Duterte in a speech on Wednesday directed the police and the military to shoot armed members of NPA, saying government was on the offensive following the collapse of peace negotiations between the government and communist rebels.

“So what will be my orders? Shoot them. They will kill you anyway. So if there is an armed NPA there or terrorists, if he’s holding any firearms, shoot,” Duterte said during the send-off of Vietnamese fishermen at the Sual Wharf in Pangasinan.

The President said state troops must not mind if their acts would be questioned by human rights groups.
“You just shut up. Do not answer if that issue of human rights [comes up], you say, ‘Go to Duterte. It is and was his order,’” he said.

There are around 3,800 NPA fighters in the country, according to the military.

Roque said an executive order was in the works to formalize the declaration of communist rebels as terrorists.

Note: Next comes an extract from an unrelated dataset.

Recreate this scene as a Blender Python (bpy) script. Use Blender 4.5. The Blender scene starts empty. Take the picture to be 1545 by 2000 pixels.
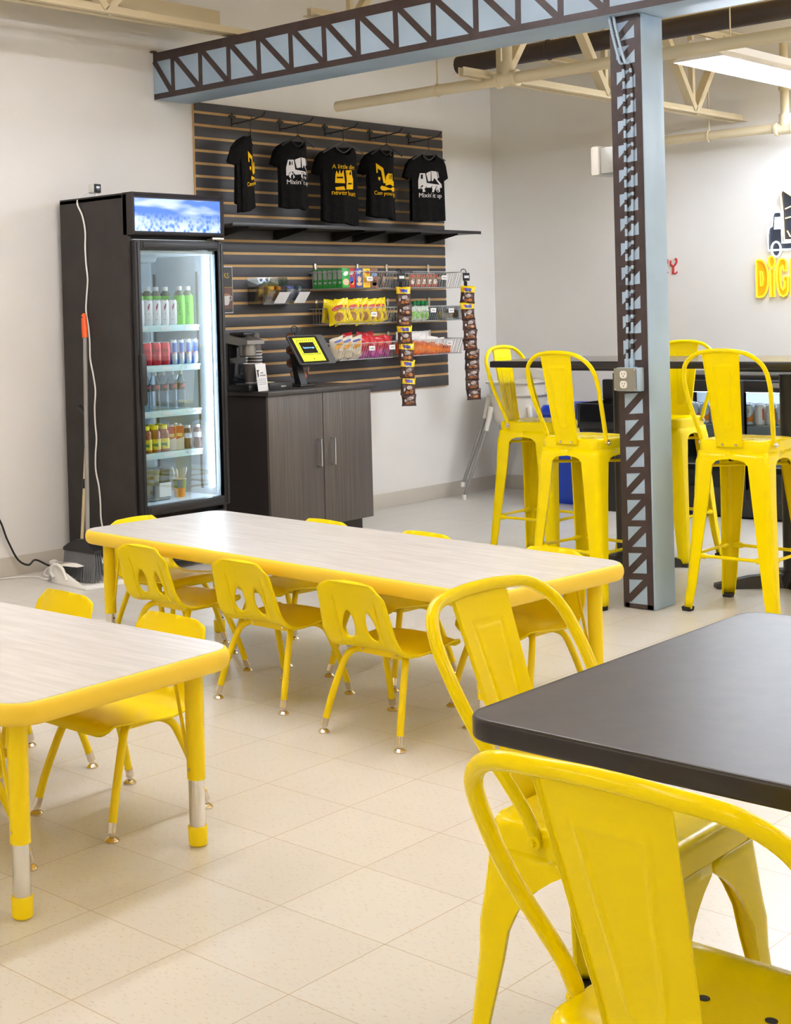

Labor Secretary Silvestre Bello 3rd, chief government negotiator with the CPP-NPA-NDF, said that the issuance of President Duterte of a proclamation declaring the NPA as “terrorists” would be the final nail in the coffin in terms of peace negotiations.

“If the issuance [of the proclamation]happens then it will be the end of everything [in terms of the peace talks]because we cannot negotiate with terrorists,” Bello said in Filipino in an interview at the House of Representatives.

However, Bello said the door was still open for peace talks despite all the tough talk from the President.

“The environment is not there, we will wait for an enabling environment, a conducive environment for the conduct of the peace talks negotiation,” Bello said.